With Martini's death, the church risks losing liberal Catholics who
push for changes in church structure and discipline. "The progressive
wing of the church will simply give up on the hierarchy and the
hierarchy will try to push the progressives out of the church," Reese
said.
But Fr. Antonio Spadaro, editor of a Jesuit-run official Vatican
magazine, "Civilta Cattolica," said the division between liberals and
conservatives in the church is "forced and simplistic."
Labeling Martini as a "liberal," he said, has the effect of
"silencing his prophetic legacy for the church," effectively "killing"
his message: "It is doubtless that there are different opinions in the
church," but they can coexist in the church's unity, which is not
"monolithic," Spadaro said.
Martini often distanced himself from those who portrayed him as an
"anti-pope," and always praised the more conservative Pope Benedict XVI.
But his willingness to discuss ideas at odds with church doctrine made
him a respected figure among nonbelievers and lapsed Catholics.
Observers were stunned when around 200,000 people queued outside
Milan's cathedral to pay their tribute to the remains of the deceased
cardinal last weekend.
"Thanks to his example, many who feel estranged from church
structures and policies would listen to the Gospel," noted Vittorio
Bellavite of We Are Church, a group that advocates for church reform.
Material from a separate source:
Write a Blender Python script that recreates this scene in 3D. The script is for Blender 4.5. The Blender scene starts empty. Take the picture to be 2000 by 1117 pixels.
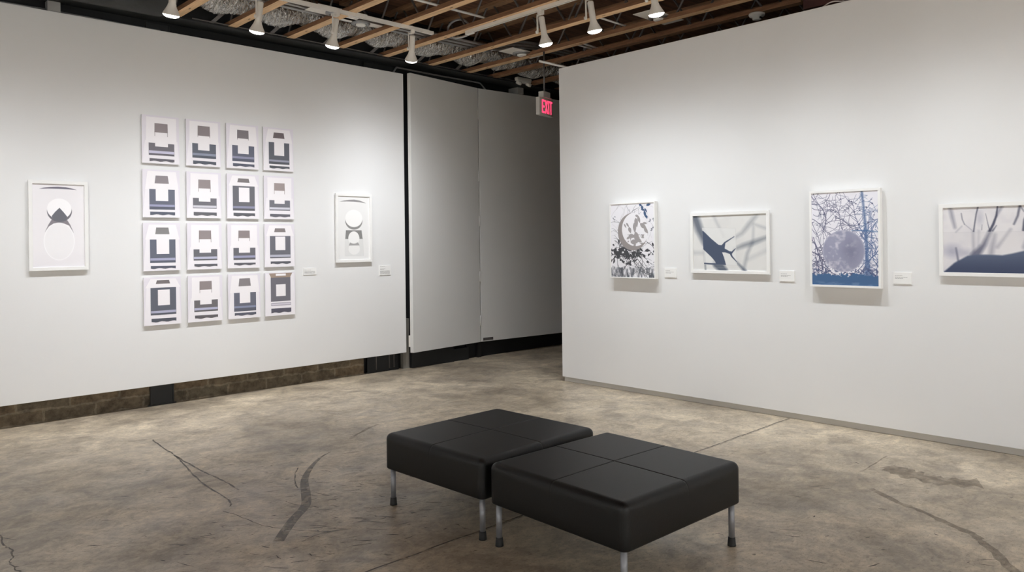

The warm send-off was in stark contrast to what was perceived as a
Vatican cold shoulder. Neither Benedict nor his No. 2, Cardinal Tarcisio
Bertone, attended Martini's funeral Monday, and Benedict didn't mention
the late cardinal during his Sunday Angelus prayer in St. Peter's
Square. For the funeral, Benedict sent a message praising Martini's
"great openness of spirit."
Faced with a church hierarchy filled with conservatives, Catholic
liberals have few leaders left to turn to. "Frankly, there is almost no
one," said Luigi Sandri, a longtime advocate of grass-roots church
reform.
He points to the figure of Fr. Timothy Radcliffe, a prominent
Dominican friar who was sometimes considered an intellectual and
spiritual successor to Martini. For Sandri, the fact that he was never
appointed a bishop is a telling example of the shift in the church in
recent decades.
When questioned on who might eventually take Martini's role in the
College of Cardinals, church observers sometimes name Vienna's Cardinal
Christoph Schoenborn.
Despite being a student of Benedict's when he was a theology
professor, Schoenborn has become an unlikely champion for progressives
for his tough stance on sexual abuse and for his apparent willingness to
discuss delicate issues such as priestly celibacy.
Others point to Cardinal Joao Braz de Aviz, a soft-spoken Brazilian
who was appointed last year as the head of the Vatican department
overseeing religious orders. He has publicly acknowledged his links to
liberation theology.
None of them, though, could be described as a "liberal" and they have shown no desire to challenge church doctrine.